• **Requirements**: Return the lines below exactly, from the first line to the line that contains "D2R = math.radians". Leave out pictures.

• **Given information**:
____________________
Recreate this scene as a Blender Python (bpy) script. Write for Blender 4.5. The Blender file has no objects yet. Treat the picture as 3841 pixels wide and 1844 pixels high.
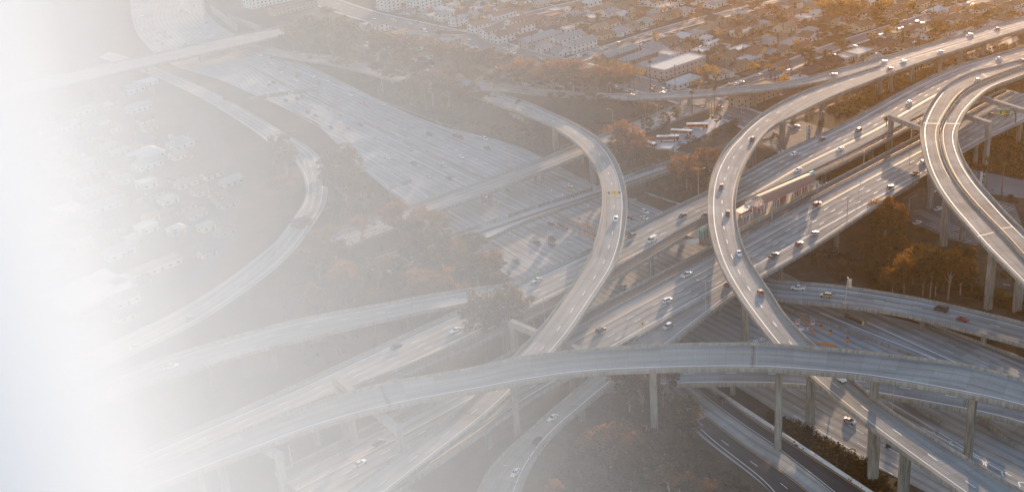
import bpy, bmesh, math, random
import numpy as np
from mathutils import Vector, Matrix
random.seed(7)
RNG = np.random.default_rng(7)
S = bpy.context.scene
COL = S.collection
D2R = math.radians

# ------------------------------------------------------------------ camera
CAMH = 224.0
FPX, CX, CY = 4500.0, 1920.5, 922.0
def _cam_basis():
    d = np.array([2770. - CX, 11137. - CY, FPX]); d /= np.linalg.norm(d)
    z = np.array([0, 0, 1.]); f = z - d * z.dot(d); f /= np.linalg.norm(f)
    r = np.cross(d, f)
    if r[0] < 0: r = -r
    return r, f, -d
BR, BF, BU = _cam_basis()
cam = bpy.data.cameras.new('camera'); cam_ob = bpy.data.objects.new('camera', cam); COL.objects.link(cam_ob)
cam.sensor_width = 36; cam.lens = 36 * FPX / 3841.0; cam.clip_start = 1; cam.clip_end = 12000
X = Vector((BR[0], BF[0], BU[0])); Y = -Vector((BR[1], BF[1], BU[1])); Z = -Vector((BR[2], BF[2], BU[2]))
M = Matrix((X, Y, Z)).transposed().to_4x4(); M.translation = (0, 0, CAMH)
cam_ob.matrix_world = M
S.camera = cam_ob

# ------------------------------------------------------------------ sky, sun, exposure
SUN_AZ, SUN_EL = 20.0, 6.8          # clockwise from +Y, and above the horizon
w = bpy.data.worlds.new('World'); S.world = w; w.use_nodes = True
nt = w.node_tree; bg = nt.nodes['Background']
sky = nt.nodes.new('ShaderNodeTexSky'); sky.sky_type = 'NISHITA'; sky.sun_disc = False
sky.sun_elevation = D2R(SUN_EL); sky.sun_rotation = D2R(SUN_AZ); sky.air_density = 1.0; sky.dust_density = 0.9; sky.ozone_density = 2.0
nt.links.new(sky.outputs[0], bg.inputs[0]); bg.inputs[1].default_value = 0.122
sl = bpy.data.lights.new('sun', 'SUN'); sl.energy = 3.1; sl.angle = D2R(0.5); sl.color = (1.0, 0.70, 0.45)
so = bpy.data.objects.new('sun', sl); COL.objects.link(so)
az, el = D2R(SUN_AZ), D2R(SUN_EL)
sd = Vector((math.sin(az) * math.cos(el), math.cos(az) * math.cos(el), math.sin(el)))
so.rotation_euler = sd.to_track_quat('Z', 'Y').to_euler()
vs = S.view_settings; S.display_settings.display_device = 'sRGB'; vs.view_transform = 'Standard'; vs.look = 'None'; vs.exposure = 1.73; vs.gamma = 1.0
cy = S.cycles
cy.use_denoising = True; cy.denoiser = 'OPENIMAGEDENOISE'; cy.denoising_input_passes = 'RGB_ALBEDO_NORMAL'; cy.denoising_prefilter = 'ACCURATE'
cy.max_bounces = 12; cy.diffuse_bounces = 3; cy.glossy_bounces = 2; cy.transmission_bounces = 2; cy.transparent_max_bounces = 4; cy.volume_bounces = 12
cy.sample_clamp_indirect = 4.0

HAZE_D = 0.00005
FOG_D = 0.022

# ------------------------------------------------------------------ pixel <-> world
def T(t): return 960 * t[0] + t[2] / 2.683, 461 * t[1] + t[3] / 2.683
def ray(x, y):
    d = np.array([x - CX, y - CY, FPX]); return np.array([d @ BR, d @ BF, d @ BU])
def WZ(p, z):
    v = ray(*p); k = (z - CAMH) / v[2]; return np.array([v[0] * k, v[1] * k, z])
def proj(p):
    v = np.array([p[0], p[1], p[2] - CAMH]); c = BR * v[0] + BF * v[1] + BU * v[2]
    return CX + FPX * c[0] / c[2], CY + FPX * c[1] / c[2]

# ------------------------------------------------------------------ object helpers
def link(ob, parent=None):
    COL.objects.link(ob)
    if parent is not None: ob.parent = parent
    return ob
def mesh(name, verts, faces, mats, fmat=None, uvs=None, smooth=False):
    me = bpy.data.meshes.new(name)
    me.from_pydata([tuple(map(float, v)) for v in verts], [], [tuple(f) for f in faces])
    for m in (mats if isinstance(mats, (list, tuple)) else [mats]): me.materials.append(m)
    if fmat is not None: me.polygons.foreach_set('material_index', np.array(fmat, dtype=np.int32))
    if uvs is not None:
        uv = me.uv_layers.new(name='UVMap'); uv.data.foreach_set('uv', np.array(uvs, dtype=np.float32).ravel())
    if smooth: me.polygons.foreach_set('use_smooth', [True] * len(me.polygons))
    me.update(); return me
def obj(name, me, parent=None, loc=(0, 0, 0), rz=0.0):
    o = bpy.data.objects.new(name, me); o.location = loc; o.rotation_euler = (0, 0, rz); return link(o, parent)
def empty(name, loc=(0, 0, 0), rz=0.0):
    o = bpy.data.objects.new(name, None); o.location = loc; o.rotation_euler = (0, 0, rz); o.empty_display_size = 1; return link(o)
def tag(o, label=None, cat=None, group=None, kind=None):
    if label: o['label'] = label
    if cat: o['category'] = cat
    if group: o['group'] = group
    if kind: o['kind'] = kind
    return o
class MB:
    """collects boxes, prisms and tubes, builds ONE mesh"""
    def __init__(s): s.v = []; s.f = []; s.m = []
    def add(s, vs, fs, mi=0):
        n = len(s.v); s.v += [tuple(v) for v in vs]; s.f += [tuple(n + i for i in f) for f in fs]; s.m += [mi] * len(fs); return s
    def box(s, x0, x1, y0, y1, z0, z1, mi=0, taper=0, tr=None):
        t = taper; vs = [(x0, y0, z0), (x1, y0, z0), (x1, y1, z0), (x0, y1, z0), (x0 + t, y0 + t, z1), (x1 - t, y0 + t, z1), (x1 - t, y1 - t, z1), (x0 + t, y1 - t, z1)]
        if tr is not None: vs = [tuple(tr @ Vector(v)) for v in vs]
        return s.add(vs, [(0, 3, 2, 1), (4, 5, 6, 7), (0, 1, 5, 4), (1, 2, 6, 5), (2, 3, 7, 6), (3, 0, 4, 7)], mi)
    def tube(s, pts, rad, n=6, mi=0, cap=True):
        base = len(s.v); prev = None
        for i, p in enumerate(pts):
            p = Vector(p); r = rad[i] if isinstance(rad, (list, tuple)) else rad
            d = (Vector(pts[min(i + 1, len(pts) - 1)]) - Vector(pts[max(i - 1, 0)]))
            d = d.normalized() if d.length > 1e-6 else Vector((0, 0, 1))
            a = d.cross(Vector((0, 0, 1))) if abs(d.z) < .95 else d.cross(Vector((1, 0, 0)))
            a.normalize(); b = d.cross(a)
            for k in range(n):
                an = 2 * math.pi * k / n; s.v.append(tuple(p + a * (r * math.cos(an)) + b * (r * math.sin(an))))
        for i in range(len(pts) - 1):
            for k in range(n):
                a = base + i * n + k; b = base + i * n + (k + 1) % n; s.f.append((a, b, b + n, a + n)); s.m.append(mi)
        if cap:
            s.f.append(tuple(base + k for k in range(n))[::-1]); s.m.append(mi)
            s.f.append(tuple(base + (len(pts) - 1) * n + k for k in range(n))); s.m.append(mi)
        return s
    def prism(s, poly, z0, z1, mi=0):
        n = len(poly); vs = [(p[0], p[1], z0) for p in poly] + [(p[0], p[1], z1) for p in poly]
        return s.add(vs, [tuple(range(n))[::-1], tuple(range(n, 2 * n))] + [(i, (i + 1) % n, n + (i + 1) % n, n + i) for i in range(n)], mi)
    def me(s, name, mats, smooth=False): return mesh(name, s.v, s.f, mats, s.m, smooth=smooth)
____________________
• **Complete response**:
Recreate this scene as a Blender Python (bpy) script. Write for Blender 4.5. The Blender file has no objects yet. Treat the picture as 3841 pixels wide and 1844 pixels high.
import bpy, bmesh, math, random
import numpy as np
from mathutils import Vector, Matrix
random.seed(7)
RNG = np.random.default_rng(7)
S = bpy.context.scene
COL = S.collection
D2R = math.radians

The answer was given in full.